K. M. : Cela ne fait qu’une dizaine d’années que je m’en occupe. Avant, j’avais un autre travail et c’est ma mère qui s’en occupait. Mais compte tenu de son âge et du nombre croissant de demandes venant de l’étranger, j’ai décidé de la remplacer. Elle avait toujours détesté faire ça puisqu’elle n’avait jamais lu de manga, y compris ceux de mon père.
Etait-ce lié à leur contenu ?
K. M. : En partie oui. Parler de ses histoires ou même en lire étaient quelque chose de tabou à la maison. Ce n’est pas seulement qu’elle détestait le travail de mon père. Elle pensait avoir épousé un graphiste. Quand il est devenu mangaka, elle s’est sentie trahie. Elle a toujours été contrariée par ça et elle a par conséquent toujours réfusé de lire ses œuvres.
Appréciez-vous de vous occuper de l’héritage de votre père ?

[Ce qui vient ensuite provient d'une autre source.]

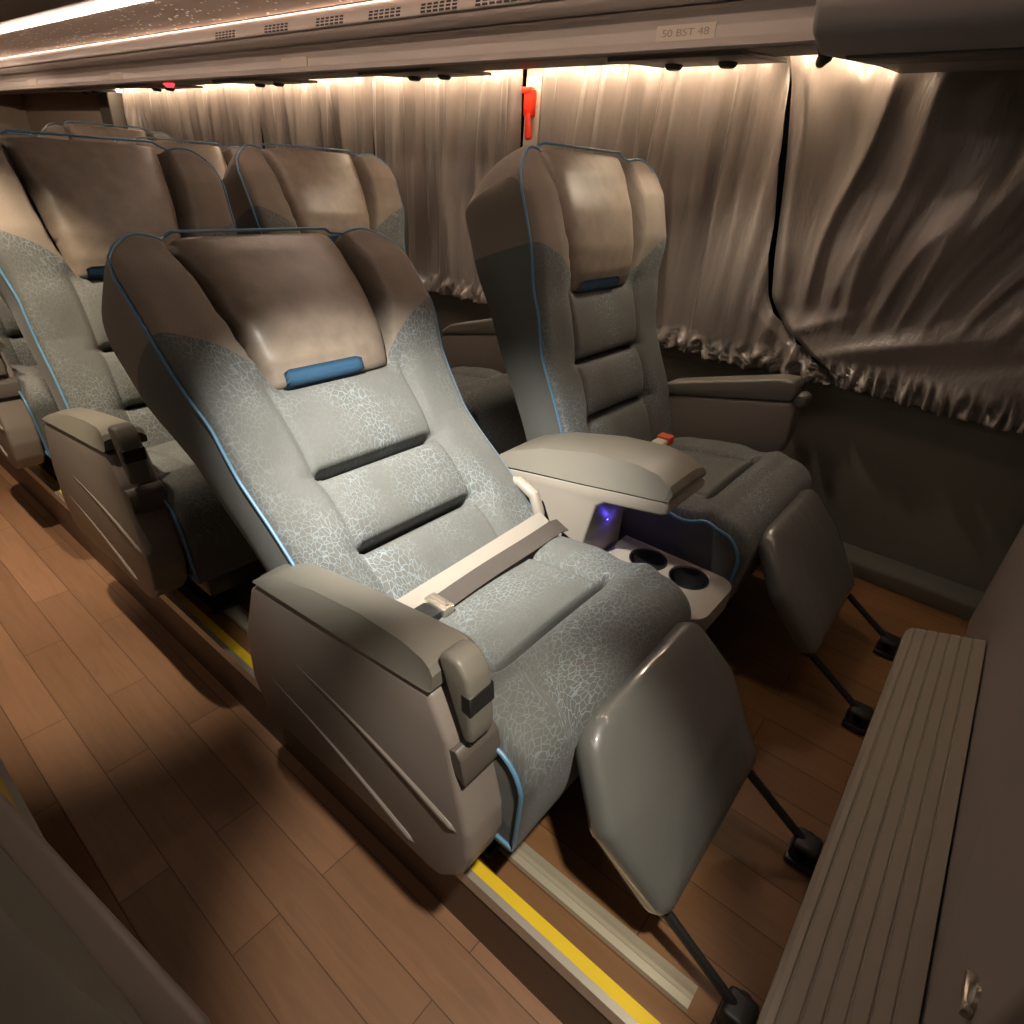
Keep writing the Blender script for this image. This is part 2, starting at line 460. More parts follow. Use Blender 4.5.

K. M. : Au début, je m’en occupais sans grand enthousiasme jusqu’au jour où ma mère m’a expliqué que mon père s’inquiétait parfois de la façon dont son travail serait préservé après sa mort. De son vivant, j’avais l’impression qu’il ne s’en souciait guère, mais après en avoir discuté avec ma mère, j’ai compris qu’il voulait que son nom passe à la postérité. Cela m’a incité à tout faire pour que ses livres continuent à être distribués. Mais au Japon, ce n’est pas facile de réimprimer des ouvrages anciens. Seuls quelques éditeurs comme Mandarake se sont engagés à faire ce travail.
C’est devenu une sorte de mission pour vous ?
K. M. : On peut le dire, oui. Cela peut paraître étrange de dire ça, mais quand j’étais enfant, je sentais que mon père mourrait jeune. Il était pourtant toujours en forme. Il ne voyait jamais aucun médecin, mais je pensais que son style de vie excessif finirait par le tuer et qu’il serait de ma responsabilité de préserver son art. J’appartiens à un groupe dont les membres sont les enfants de mangaka décédés comme Tezuka Osamu ou Mizuki Shigeru (rires). On se rencontre deux fois par an pour discuter de la façon de conserver la masse énorme de papier que nos pères ont laissée derrière eux. Dans l’idéal, nous aimerions en faire don à un musée, mais pour le moment, nous conservons tout chez nous.